Friday, 20 May 2022

Stalin And The Pope

"('How many divisions does the Pope have?' Stalin would gibe. His successors would find it had never mattered. In the long run, humans live mainly by their dreams, and die by them.)"
-"Star of the Sea," 8, p. 541.

"The Church had no power. Grishin recalled with appreciation Stalin's sneer: how many divisions has the Pope?"
-Frederick Forsyth, Icon (London, 1997), CHAPTER THIRTEEN, p. 334.

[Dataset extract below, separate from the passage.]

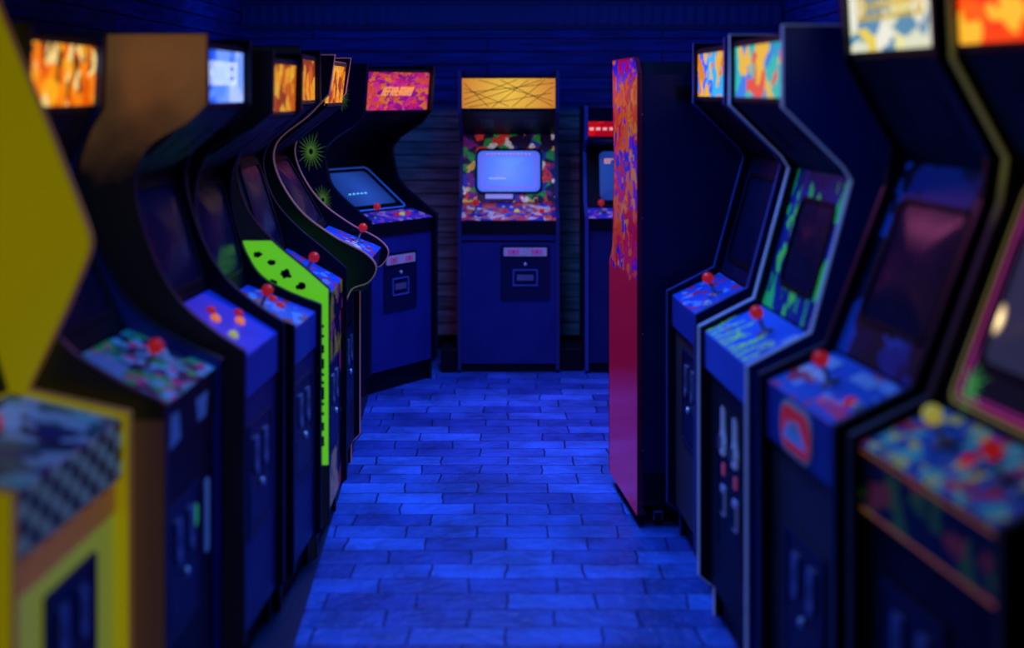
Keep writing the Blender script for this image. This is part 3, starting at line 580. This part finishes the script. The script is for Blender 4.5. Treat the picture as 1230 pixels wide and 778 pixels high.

Right. I wanted to switch off the blog and to continue rereading Icon. However, having compared Icon with the Time Patrol, it is gratifying to find such an explicit parallel.

Laters.

3 comments:

Sean M. Brooks said...

Kaor, Paul!

And Grishin was showing himself less than astute about the Papacy, unlike Everard. Ideas, beliefs, "dreams" are what drives and motivates human beings. Not brute force alone.

Ad astra! Sean

S.M. Stirling said...

Sean: it depends on who has the brute force, and where.

Even Stalin made nice with the Orthodox Church during WWII -- because he realized that Russian soldiers were fighting "za rodinu", for the Motherland, and Orthodoxy was an important part of that.

OTOH, if he'd had the Pope as a captive...

Sean M. Brooks said...

Kaor, Mr. Stirlings!

And tyrants have laid violent hands on more than one pope! The last time that happened was when the French Revolution and Napoleon seized Pius VI and Pius VII for being insufficiently submissive to their demands. Ultimately, such bullying of the Church did not work and backfired against the despots. Even Napoleon, during his exile on St. Helena, admitted he made a bad blunder.

I have read of how Hitler had at least THOUGHT of seizing Pius XII during WW II. Because of how that pope, to the extent he believed possible, had opposed the Nazis. Plus, the role played by the Church in rescuing about one million Jews from the Nazis enraged Hitler. So, Stalin capturing the pope was conceivable.